El periplo que cuenta El viaje no es, como parece en un primer acercamiento, el que hizo el embajador Pitol a la Unión Soviética del deshielo, sino el del niño solitario que acumuló caras, nombres, viajes, recuerdos, y los devolvió en forma de libro. Entre las muchas cosas que incluye están las notas que el autor fue haciendo para escribir Domar a la divina garza –tal vez su mejor novela y un libro verdaderamente salvaje. Cuenta el hallazgo de un rito de primavera en el que toda una comunidad de Tabasco es inundada de mierda por sus pobladores en un paroxismo emancipador.
El viaje es, al mismo tiempo, una lección de sutileza y un ardid de dinamitero. Es un volumen sobre cómo construye un escritor. Sobre la libertad y su falta, y esa libertad última e indomable que es soltarse, dejar que las cosas salgan: contar. Es por eso que el libro trabaja sobre la mente del lector no historia por historia, sino en el juego de reflejos entre una serie de relatos escatológicos, un cuerpo de ensayos sobre las humillaciones que padecieron los escritores rusos que optaron por pagar el precio de decir lo que se les daba la gana, una colección de estampas documentales en las que el lector ve en directo a la generación soviética que se emancipó abonada por el sacrifico de esos autores y el marco autobiográfico del escritor que optó por no atenerse a ningún parámetro para llegar a ser quien quería ser: un niño ruso.

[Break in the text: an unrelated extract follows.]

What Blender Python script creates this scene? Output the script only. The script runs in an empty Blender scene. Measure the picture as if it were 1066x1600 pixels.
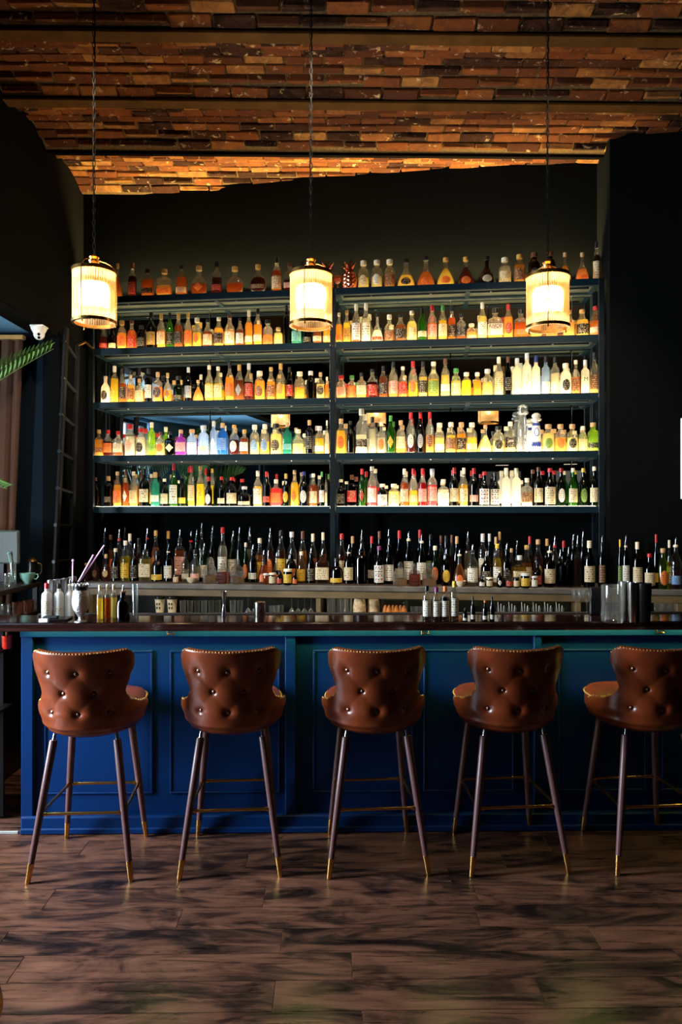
import bpy, bmesh, math, random
from mathutils import Vector, Matrix

# ------------------------------------------------------------------ camera, world, large lights, exposure
SC = bpy.context.scene
COL = SC.collection
rnd = random.Random(7)
pi = math.pi
FPX, HX, HY, HC = 1155.0, 533.0, 800.0, 1.66       # focal length in pixels, principal point, eye height

def lin(c):
    return tuple((v/255/12.92 if v/255 <= .04045 else ((v/255+.055)/1.055)**2.4) for v in c)

cam_d = bpy.data.cameras.new('camera')
cam_d.sensor_fit = 'VERTICAL'; cam_d.sensor_height = 24.0; cam_d.lens = FPX/1600*24.0
cam_d.clip_start = .02
cam = bpy.data.objects.new('camera', cam_d); COL.objects.link(cam)
cam.location = (0, 0, HC); cam.rotation_euler = (pi/2, 0, 0)
SC.camera = cam

world = bpy.data.worlds.new('world'); SC.world = world; world.use_nodes = True
wb = world.node_tree.nodes['Background']
wb.inputs[0].default_value = (.55, .72, 1, 1); wb.inputs[1].default_value = .25

def area_light(name, loc, rot, sx, sy, power, color, spread=pi):
    l = bpy.data.lights.new(name, 'AREA'); l.shape = 'RECTANGLE'; l.size = sx; l.size_y = sy
    l.energy = power; l.color = color; l.spread = spread
    o = bpy.data.objects.new(name, l); COL.objects.link(o); o.location = loc; o.rotation_euler = rot
    return o
# daylight outside the three windows of the left wall (facing +X)
area_light('daylight_near_bar', (-3.95, 2.88, 1.75), (0, -pi/2, 0), 2.2, .75, 800, (.86, .93, 1))
area_light('daylight_second_window', (-3.95, 1.95, 1.75), (0, -pi/2, 0), 2.2, .66, 16, (.9, .96, 1))
area_light('daylight_far_window', (-3.95, -2.7, 1.75), (0, -pi/2, 0), 2.0, .3, 8, (.86, .93, 1))

FILL_SPOT_W = 230                                       # each head of the unseen fill spots added over the bar

SC.view_settings.view_transform = 'Standard'
SC.view_settings.look = 'None'
SC.view_settings.gamma = 1
SC.view_settings.use_curve_mapping = False
SC.view_settings.exposure = 0.0
SC.cycles.max_bounces = 6
SC.cycles.transparent_max_bounces = 18
SC.cycles.glossy_bounces = 5
SC.cycles.transmission_bounces = 6
SC.cycles.sample_clamp_indirect = 6
SC.cycles.use_denoising = True

# ------------------------------------------------------------------ helpers
def W(px, py, d):
    return Vector(((px-HX)/FPX*d, d, HC-(py-HY)/FPX*d))

class MB:
    def __init__(s): s.v = []; s.f = []; s.uv = None
    def add(s, vs, fs):
        n = len(s.v); s.v += [tuple(v) for v in vs]; s.f += [tuple(i+n for i in f) for f in fs]; return s
    def box(s, c, d, b=0.0, M=None):
        cx, cy, cz = c; hx, hy, hz = d[0]/2, d[1]/2, d[2]/2
        b = min(b, hx*.9, hy*.9, hz*.9)
        if b <= 0:
            vs = [Vector((x*hx, y*hy, z*hz)) for x in (-1, 1) for y in (-1, 1) for z in (-1, 1)]
            fs = [(0,1,3,2),(4,6,7,5),(0,4,5,1),(2,3,7,6),(0,2,6,4),(1,5,7,3)]
        else:
            vs = []; idx = {}
            for i in (-1, 1):
                for j in (-1, 1):
                    for k in (-1, 1):
                        for a in range(3):
                            p = [i*(hx-b), j*(hy-b), k*(hz-b)]
                            p[a] = (i*hx, j*hy, k*hz)[a]
                            idx[(i, j, k, a)] = len(vs); vs.append(Vector(p))
            fs = []
            for a in range(3):
                o1, o2 = (a+1) % 3, (a+2) % 3
                for sg in (-1, 1):
                    q = []
                    for s1, s2 in ((-1,-1),(1,-1),(1,1),(-1,1)):
                        t = [0,0,0]; t[a] = sg; t[o1] = s1; t[o2] = s2
                        q.append(idx[(t[0],t[1],t[2],a)])
                    fs.append(tuple(q if sg > 0 else q[::-1]))
                for s1 in (-1, 1):
                    for s2 in (-1, 1):
                        q = []
                        for sg, ax in ((-1,o1),(1,o1),(1,o2),(-1,o2)):
                            t = [0,0,0]; t[a] = sg; t[o1] = s1; t[o2] = s2
                            q.append(idx[(t[0],t[1],t[2],ax)])
                        fs.append(tuple(q if s1*s2 < 0 else q[::-1]))
            for i in (-1, 1):
                for j in (-1, 1):
                    for k in (-1, 1):
                        q = tuple(idx[(i,j,k,a)] for a in range(3))
                        fs.append(q if i*j*k > 0 else q[::-1])
        if M is not None: vs = [M @ v for v in vs]
        return s.add([(v.x+cx, v.y+cy, v.z+cz) for v in vs], fs)
    def lathe(s, prof, n=20, c=(0,0,0), ex=2.0, dr=1.0, cap0=True, cap1=True, M=None):
        vs = []; fs = []
        for (r, z) in prof:
            for i in range(n):
                a = 2*pi*i/n
                ca, sa = math.cos(a), math.sin(a)
                if ex != 2.0:
                    k = (abs(ca)**ex+abs(sa)**ex)**(-1/ex)
                    ca *= k; sa *= k
                vs.append(Vector((r*ca, r*sa*dr, z)))
        for k in range(len(prof)-1):
            for i in range(n):
                j = (i+1) % n
                fs.append((k*n+i, k*n+j, (k+1)*n+j, (k+1)*n+i))
        if cap0: fs.append(tuple(range(n))[::-1])
        if cap1: fs.append(tuple((len(prof)-1)*n+i for i in range(n)))
        if M is not None: vs = [M @ v for v in vs]
        return s.add([(v.x+c[0], v.y+c[1], v.z+c[2]) for v in vs], fs)
    def tube(s, pts, r, n=8, caps=True, closed=False):
        pts = [Vector(p) for p in pts]; m = len(pts); rings = []
        rr = r if isinstance(r, (list, tuple)) else [r]*m
        up = None
        for i, p in enumerate(pts):
            if closed: t = pts[(i+1) % m]-pts[i-1]
            else: t = pts[min(i+1, m-1)]-pts[max(i-1, 0)]
            t = t.normalized()
            if up is None:
                up = Vector((0,0,1)) if abs(t.z) < .9 else Vector((1,0,0))
            x = up.cross(t)
            if x.length < 1e-5: x = Vector((0,1,0)).cross(t)
            x.normalize(); y = t.cross(x); up = y
            rings.append([p+x*(rr[i]*math.cos(2*pi*k/n))+y*(rr[i]*math.sin(2*pi*k/n)) for k in range(n)])
        vs = [v for ring in rings for v in ring]; fs = []
        for i in range(m if closed else m-1):
            j = (i+1) % m
            for k in range(n):
                l = (k+1) % n
                fs.append((i*n+k, i*n+l, j*n+l, j*n+k))
        if caps and not closed:
            fs.append(tuple(range(n))[::-1]); fs.append(tuple((m-1)*n+k for k in range(n)))
        return s.add(vs, fs)
    def prism(s, pts, z0, z1):
        n = len(pts)
        vs = [(p[0], p[1], z0) for p in pts]+[(p[0], p[1], z1) for p in pts]
        fs = [tuple(range(n))[::-1], tuple(range(n, 2*n))]+[(i, (i+1) % n, n+(i+1) % n, n+i) for i in range(n)]
        return s.add(vs, fs)
    def mesh(s, name, smooth=35, recalc=True):
        me = bpy.data.meshes.new(name); me.from_pydata(s.v, [], s.f)
        if s.uv:
            ul = me.uv_layers.new(name='UVMap')
            for lp in me.loops: ul.data[lp.index].uv = s.uv[lp.vertex_index]
        if recalc:
            bm = bmesh.new(); bm.from_mesh(me); bmesh.ops.recalc_face_normals(bm, faces=bm.faces); bm.to_mesh(me); bm.free()
        if smooth:
            me.polygons.foreach_set('use_smooth', [True]*len(me.polygons))
            if smooth < 180: me.set_sharp_from_angle(angle=math.radians(smooth))
        me.update(); return me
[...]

Hay una historia memorable en el diario habanero con que concluye El mago de Viena: siendo muy joven y de camino a Europa en barco, Pitol pasó por Cuba. Una noche en La Habana levantó una borrachera de marino y perdió la consciencia. La mañana siguiente amaneció en su habitación, con unos zapatos ajenos, lo cual le preocupa hasta que descubre que son italianos, nuevos, están magníficamente cortados y le quedan a la perfección. Para Sergio Pitol todo está en todo y escribir es la única forma de revelar las conexiones secretas que le dan sentido a la realidad. La escritura está ahí para que nos queden los zapatos.